Another band, heavily driven by guitars, joined the Supersonic line-up, and although Aswekeepsearching has created a presence through its remarkable touring strength and several appearances at music festivals in the country, a slot on Supersonic comes as a huge surprise. It's safe to say post-rock or ambient music could never count Supersonic as a familiar turf, but the festival plans to redefine that through the upcoming edition. The inclusion of Mumbai-based ambient music heavyweights Donn Bhat + Passenger Revelator, Shillong based Garage/Math Rock act Dossers Urge, Chennai-based powerhouse The F16s and the Delhi-based giants of experimental music Midival Punditz surely broaden the horizon further. In many ways, 2018 will act as a testing ground for further planning but the inevitable is here - the evolution of Supersonic is irreversible. And the festival's traditional followers have fewer concerns to worry about as the 'electronic music' emphasis is business as usual. 



The opportunity to host a heavyweight arrived from within the national community too for Supersonic. And once again, the timing could not have been better. Just over a month after announcing its comeback, Indian modern rock pioneers Pentagram will perform at the festival, its second since the comeback. What only looked like a brief comeback was busted with Supersonic's announcement of the band's intention to continue performing live on big stages, and quite literally, stages do not come bigger than the ones at Supersonic. With Pentagram, Supersonic would like its loyal fan-base to explore the sounds of the 2000s indie scene and the stories that helped shape the music movement of today. For an electronic music based festival, such deeds are usually reserved for comebacks of popular electronic acts, but similar to Plini. Supersonic has once again not shied away from providing equal (if not more) emphasis on sounds and genres beyond their bias. 
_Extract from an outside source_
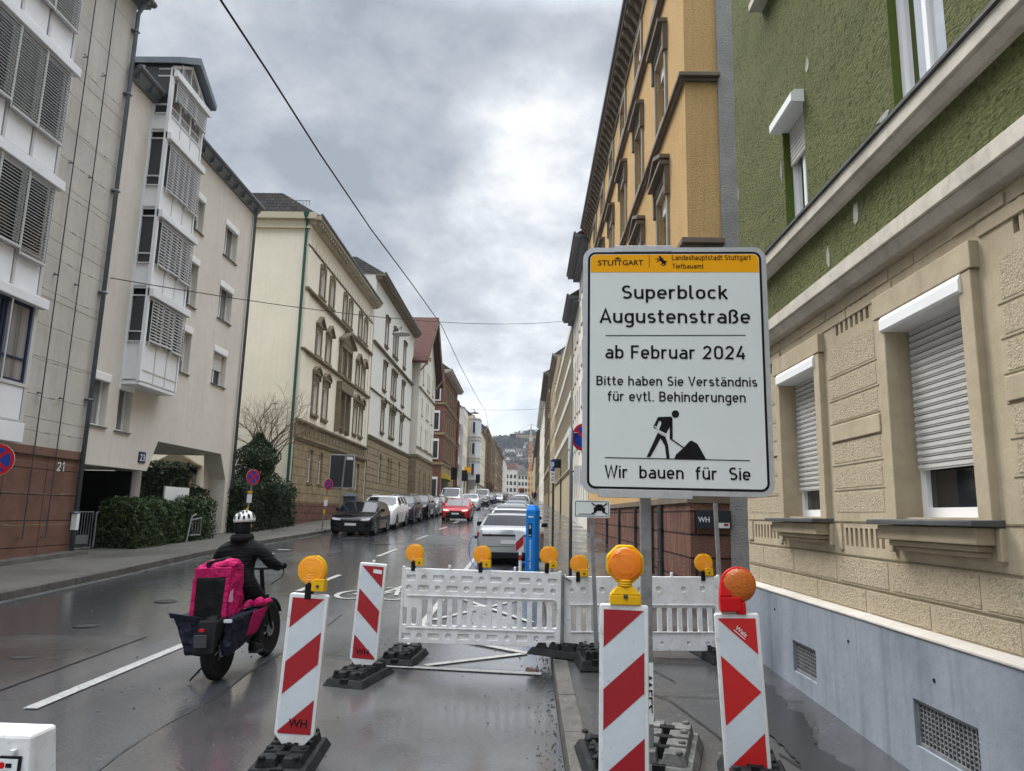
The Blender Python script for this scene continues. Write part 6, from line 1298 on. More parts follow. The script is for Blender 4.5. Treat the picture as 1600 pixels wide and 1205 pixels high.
b = MB(); b.lathe([(.04, 0), (.04, .06)], (-.0, 15.3, .72), (-1, 0, 0), 12); b.build('socket', m_signblue, CH)
r = thing('marker_board', 'small red and white striped board on a short post before the blue charging column', 'marker', (-.1, 15.0, g(15)))
b = MB(); b.box(-.205, 14.985, .97, -.035, 15.0, 1.37); b.build('board', m_refl, r)
rect = [(-.2, .975), (-.04, .975), (-.04, 1.365), (-.2, 1.365)]; b = MB()
for c0, c1 in ((1.36+.0, 2), (.95, 1.14)):
    p = clip_poly(clip_poly(rect, -1, 1, c1+.2-.0), 1, -1, -(c0+.2)); 
    if len(p) > 2: b.face([(u, 14.983, v) for u, v in p])
b.build('red_stripes', m_red, r)
b = MB(); b.tube([(-.1, 15.01, g(15)), (-.1, 15.01, .97)], .033, 10); b.build('post', m_signw, r); b = MB(); b.tube([(-.1, 15.01, .80), (-.1, 15.01, .90)], .035, 10); b.build('red_ring', m_red, r)

# ================================================================== OVERHEAD WIRES AND LAMPS
def cable(name, pts, rad, label): b = MB(); b.tube(pts, rad, 6); return tag(b.build(name, m_black), label, 'cable')
def sag(a, c, s, n=16): return [tuple(Vector(a).lerp(Vector(c), k/n)-Vector((0, 0, s*4*(k/n)*(1-k/n)))) for k in range(n+1)]
cable('overhead_cable', [(-4.3, 2, 8.3), (-4.3, 8.81, 8.52), (-4.3, 10.67, 8.64), (-4.3, 13.63, 8.78), (-4.3, 18.47, 9.14), (-4.3, 24.83, 9.8), (-4.3, 34.45, 10.7), (-4.35, 45.3, 10.9), (-4.5, 62, 11.7), (-4.7, 80, 12.9), (-4.65, 92, 10.9)], .018, 'thick black cable running above the street from the upper left to the far lamp')
cable('span_wire', sag((-9.9, 16.3, 6.97), (2.6, 43, 13.4), .6), .012, 'thin wire crossing from the stucco house to the dark eaves on the right')
cable('span_wire', sag((-9, 80, 13.2), (2.6, 80, 13.4), .25), .016, 'far thin wire crossing the street and holding the distant lamp')
def lamp(x, y, z, s, label):
    r = thing('street_lamp', label, 'lamp', (x, y, z), group='lamps hanging over the street')
    b = MB(); b.lathe([(.02, .26), (.10, .22), (.20, .14), (.52, .02), (.55, -.02), (.50, -.03)], (0, 0, 0), n=20); b.build('lamp_shade', m_dsteel, r, local=True, auto=40)
    b = MB(); b.lathe([(.48, -.028), (.3, -.07), (.02, -.09)], (0, 0, 0), n=16); b.build('lamp_glass', m_alu, r, local=True); b = MB(); b.tube([(0, 0, .24), (0, 0, .5)], .03, 6); b.tube([(-.5, 0, .1), (-.45, 0, .33), (0, 0, .42)], .025, 6); b.build('hanger', m_dsteel, r, local=True); r.scale = (s, s, s)
lamp(-5.0, 27.5, 8.5, .62, 'flat grey street lamp hanging on the near span wire before the white house'); lamp(-5.9, 80, 12.65, .95, 'distant flat street lamp hanging on the far span wire')
b = MB(); b.hexa([(.02, 7.30, g(7.3)+.005), (.13, 7.27, g(7.27)+.005), (.135, 7.31, g(7.3)+.005), (.03, 7.34, g(7.3)+.005)], [(.025, 7.305, g(7.3)+.035), (.12, 7.28, g(7.3)+.028), (.13, 7.305, g(7.3)+.03), (.035, 7.33, g(7.3)+.04)])
tag(b.build('brick_fragment', mat('broken_brick', (.12, .06, .04), .9, bump=(60, .6), var=(30, .6, (.2, .17, .14)))), 'small brown brick fragment lying on the white line before the long barrier', 'debris')
b = MB(); rl = random.Random(8)
for _ in range(2600):
    k = rl.random()
    if k < .4: y = rl.uniform(3, 30); x = klx(y, KR)-abs(rl.gauss(0, .10))-.01
    elif k < .8: y = rl.uniform(8, 40); x = klx(y)+abs(rl.gauss(0, .14))+.01
    else: y = rl.uniform(3, 16); x = rl.uniform(-7, .2)
    s_ = rl.uniform(.004, .012); z = g(y)+.002; a = rl.uniform(0, 3); ca, sa = math.cos(a)*s_, math.sin(a)*s_
    b.hexa([(x-ca, y-sa, z), (x+sa, y-ca, z), (x+ca, y+sa, z), (x-sa, y+ca, z)], [(x-ca*.6, y-sa*.6, z+s_), (x+sa*.6, y-ca*.6, z+s_*.8), (x+ca*.6, y+sa*.6, z+s_), (x-sa*.6, y+ca*.6, z+s_*.7)])
tag(b.build('grit', mat('road_grit', (.16, .15, .13), .9, var=(3, .8, (.05, .045, .035)))), kind='stuff')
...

MC Manmeet Kaur (And Raja Kumari)

As Supersonic showed early glimpses of a 'multi-genre' approach, last year, with the addition of rapper Macklemore, the festival has advanced another step into announcing two rappers for the upcoming edition. Two female rappers will take the centre stage at Supersonic next month's edition featuring Sean Paul and Marshmello. 


MC Manmeet Kaur, one of the early pioneers of the hip-hop movement in India, rightfully earns a spot at a music festival that intends to challenge and recreate its own identity, edition after edition. And while the change is gradual, the curation has been nothing short of exciting. Joining her in the festival’s most diverse edition so far would be the fellow female songwriter and rapper Raja Kumari whose 2017 has been quite eventful, to say the least.


After enduring with more or less the same approach for the first four editions, Supersonic raises the bar for itself and the counterparts with gradually-increasing but equal emphasis on established sounds, emerging styles, beyond-the-template curation and women artists. What would be interesting to note is the traditional Supersonic ticket-buyers’ reaction to the elaborate experiment and while it’d be too early to make any prediction, but it’d be too naïve to believe a festival will execute a task way beyond its comfort without doing preliminary and basic homework and analysis of the same.